== Problem statement ==
Give, as a bare number, the count of lines that contain the word "pixels".

== Records for this exercise ==
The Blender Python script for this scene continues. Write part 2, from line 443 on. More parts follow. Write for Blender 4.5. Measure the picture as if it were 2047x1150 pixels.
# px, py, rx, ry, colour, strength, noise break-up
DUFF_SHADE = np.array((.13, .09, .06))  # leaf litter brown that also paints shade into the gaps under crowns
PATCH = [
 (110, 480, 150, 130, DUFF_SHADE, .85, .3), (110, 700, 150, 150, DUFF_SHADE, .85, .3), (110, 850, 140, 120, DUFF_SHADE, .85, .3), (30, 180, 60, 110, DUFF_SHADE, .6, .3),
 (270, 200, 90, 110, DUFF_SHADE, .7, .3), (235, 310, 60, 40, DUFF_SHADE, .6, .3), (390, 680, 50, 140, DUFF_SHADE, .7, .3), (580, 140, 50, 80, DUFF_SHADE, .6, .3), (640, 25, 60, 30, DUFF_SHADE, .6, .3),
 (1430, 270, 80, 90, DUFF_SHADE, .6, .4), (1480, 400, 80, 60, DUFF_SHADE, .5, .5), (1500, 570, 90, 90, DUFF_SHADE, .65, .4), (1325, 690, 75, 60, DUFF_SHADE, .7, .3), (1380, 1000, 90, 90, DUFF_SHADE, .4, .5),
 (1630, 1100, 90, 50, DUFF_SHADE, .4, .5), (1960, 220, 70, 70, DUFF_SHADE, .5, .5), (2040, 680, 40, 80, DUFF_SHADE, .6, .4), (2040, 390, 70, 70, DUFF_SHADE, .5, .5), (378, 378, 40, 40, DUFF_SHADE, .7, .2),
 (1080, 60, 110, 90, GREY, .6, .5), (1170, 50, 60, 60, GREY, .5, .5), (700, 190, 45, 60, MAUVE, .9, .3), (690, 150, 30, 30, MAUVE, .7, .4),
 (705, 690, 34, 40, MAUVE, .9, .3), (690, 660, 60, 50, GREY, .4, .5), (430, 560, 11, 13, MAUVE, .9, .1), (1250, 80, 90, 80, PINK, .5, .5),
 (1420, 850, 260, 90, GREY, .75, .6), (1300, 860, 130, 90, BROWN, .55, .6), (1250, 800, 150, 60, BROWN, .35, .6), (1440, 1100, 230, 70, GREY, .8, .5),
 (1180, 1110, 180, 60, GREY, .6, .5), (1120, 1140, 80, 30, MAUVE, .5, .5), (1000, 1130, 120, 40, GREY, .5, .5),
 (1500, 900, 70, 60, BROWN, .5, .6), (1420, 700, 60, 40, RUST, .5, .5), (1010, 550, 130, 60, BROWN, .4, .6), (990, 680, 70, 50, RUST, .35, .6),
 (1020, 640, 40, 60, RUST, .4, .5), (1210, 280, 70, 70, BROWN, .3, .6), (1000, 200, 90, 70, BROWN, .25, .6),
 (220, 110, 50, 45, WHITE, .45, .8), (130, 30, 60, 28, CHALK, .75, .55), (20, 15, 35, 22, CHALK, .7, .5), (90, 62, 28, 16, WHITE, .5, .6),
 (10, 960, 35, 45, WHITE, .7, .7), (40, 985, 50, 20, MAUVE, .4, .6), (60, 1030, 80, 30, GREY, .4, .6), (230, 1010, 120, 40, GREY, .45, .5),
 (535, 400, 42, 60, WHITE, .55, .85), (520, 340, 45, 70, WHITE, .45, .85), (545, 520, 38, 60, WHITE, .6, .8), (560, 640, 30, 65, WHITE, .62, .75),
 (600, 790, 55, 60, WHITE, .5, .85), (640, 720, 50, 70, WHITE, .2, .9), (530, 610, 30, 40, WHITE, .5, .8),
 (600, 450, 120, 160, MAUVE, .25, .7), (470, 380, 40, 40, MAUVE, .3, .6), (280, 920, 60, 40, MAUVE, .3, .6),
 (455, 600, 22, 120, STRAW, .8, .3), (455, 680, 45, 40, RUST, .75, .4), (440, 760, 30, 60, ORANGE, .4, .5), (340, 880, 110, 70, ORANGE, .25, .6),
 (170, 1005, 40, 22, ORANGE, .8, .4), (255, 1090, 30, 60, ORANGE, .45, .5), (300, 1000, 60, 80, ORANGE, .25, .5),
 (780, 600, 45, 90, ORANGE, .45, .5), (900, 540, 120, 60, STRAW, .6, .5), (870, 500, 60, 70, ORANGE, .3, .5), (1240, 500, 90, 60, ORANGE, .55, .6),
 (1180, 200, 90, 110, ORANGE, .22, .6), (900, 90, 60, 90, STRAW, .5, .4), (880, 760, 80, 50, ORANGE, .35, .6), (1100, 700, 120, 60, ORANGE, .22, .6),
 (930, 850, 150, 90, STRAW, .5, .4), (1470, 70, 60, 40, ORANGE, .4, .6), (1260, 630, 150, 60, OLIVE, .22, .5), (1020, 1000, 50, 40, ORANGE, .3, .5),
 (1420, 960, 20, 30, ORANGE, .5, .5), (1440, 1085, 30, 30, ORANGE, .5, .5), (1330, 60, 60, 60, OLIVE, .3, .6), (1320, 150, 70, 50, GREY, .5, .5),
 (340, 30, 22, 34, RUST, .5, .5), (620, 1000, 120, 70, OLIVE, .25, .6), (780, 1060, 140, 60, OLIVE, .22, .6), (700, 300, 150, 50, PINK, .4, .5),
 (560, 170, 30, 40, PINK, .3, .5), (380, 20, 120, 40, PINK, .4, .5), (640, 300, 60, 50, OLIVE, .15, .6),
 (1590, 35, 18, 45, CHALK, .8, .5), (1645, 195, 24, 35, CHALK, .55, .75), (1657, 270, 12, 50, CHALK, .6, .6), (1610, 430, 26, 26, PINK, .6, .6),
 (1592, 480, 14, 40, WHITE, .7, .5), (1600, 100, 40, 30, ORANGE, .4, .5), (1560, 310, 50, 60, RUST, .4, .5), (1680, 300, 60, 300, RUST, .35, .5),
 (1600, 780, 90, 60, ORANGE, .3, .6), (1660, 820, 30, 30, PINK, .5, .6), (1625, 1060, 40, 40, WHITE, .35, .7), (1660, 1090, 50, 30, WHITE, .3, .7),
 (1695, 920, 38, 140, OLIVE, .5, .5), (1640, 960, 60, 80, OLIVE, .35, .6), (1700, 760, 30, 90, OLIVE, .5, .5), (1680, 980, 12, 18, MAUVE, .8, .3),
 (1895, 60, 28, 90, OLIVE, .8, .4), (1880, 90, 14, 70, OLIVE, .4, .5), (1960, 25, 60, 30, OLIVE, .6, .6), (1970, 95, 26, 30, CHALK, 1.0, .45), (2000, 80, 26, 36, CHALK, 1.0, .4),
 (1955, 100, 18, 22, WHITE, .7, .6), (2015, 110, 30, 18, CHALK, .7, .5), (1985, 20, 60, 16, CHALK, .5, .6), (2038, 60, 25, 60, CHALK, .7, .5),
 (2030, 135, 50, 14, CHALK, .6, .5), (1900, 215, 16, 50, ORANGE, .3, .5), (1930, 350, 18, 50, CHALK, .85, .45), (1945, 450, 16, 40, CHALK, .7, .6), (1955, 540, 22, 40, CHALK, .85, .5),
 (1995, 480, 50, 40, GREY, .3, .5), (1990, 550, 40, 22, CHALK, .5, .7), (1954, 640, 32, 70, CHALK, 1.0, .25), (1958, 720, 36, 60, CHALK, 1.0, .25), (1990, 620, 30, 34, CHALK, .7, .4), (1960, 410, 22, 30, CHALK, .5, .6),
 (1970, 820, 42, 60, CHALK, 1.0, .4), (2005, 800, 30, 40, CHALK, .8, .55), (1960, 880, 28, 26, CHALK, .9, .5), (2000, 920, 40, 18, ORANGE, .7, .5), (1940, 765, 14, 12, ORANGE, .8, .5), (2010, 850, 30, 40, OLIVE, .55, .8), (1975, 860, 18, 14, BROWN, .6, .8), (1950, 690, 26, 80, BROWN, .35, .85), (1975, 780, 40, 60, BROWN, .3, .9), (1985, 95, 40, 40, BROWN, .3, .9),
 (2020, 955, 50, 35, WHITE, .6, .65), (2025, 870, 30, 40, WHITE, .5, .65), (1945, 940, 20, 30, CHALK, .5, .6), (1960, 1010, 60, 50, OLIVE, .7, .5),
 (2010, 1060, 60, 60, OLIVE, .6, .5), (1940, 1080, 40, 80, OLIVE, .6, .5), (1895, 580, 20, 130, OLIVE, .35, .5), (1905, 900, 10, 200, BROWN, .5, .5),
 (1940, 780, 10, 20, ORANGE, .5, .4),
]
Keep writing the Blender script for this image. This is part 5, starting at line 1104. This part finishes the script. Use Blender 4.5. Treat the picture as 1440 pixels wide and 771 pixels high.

== Solution to the exercise ==
2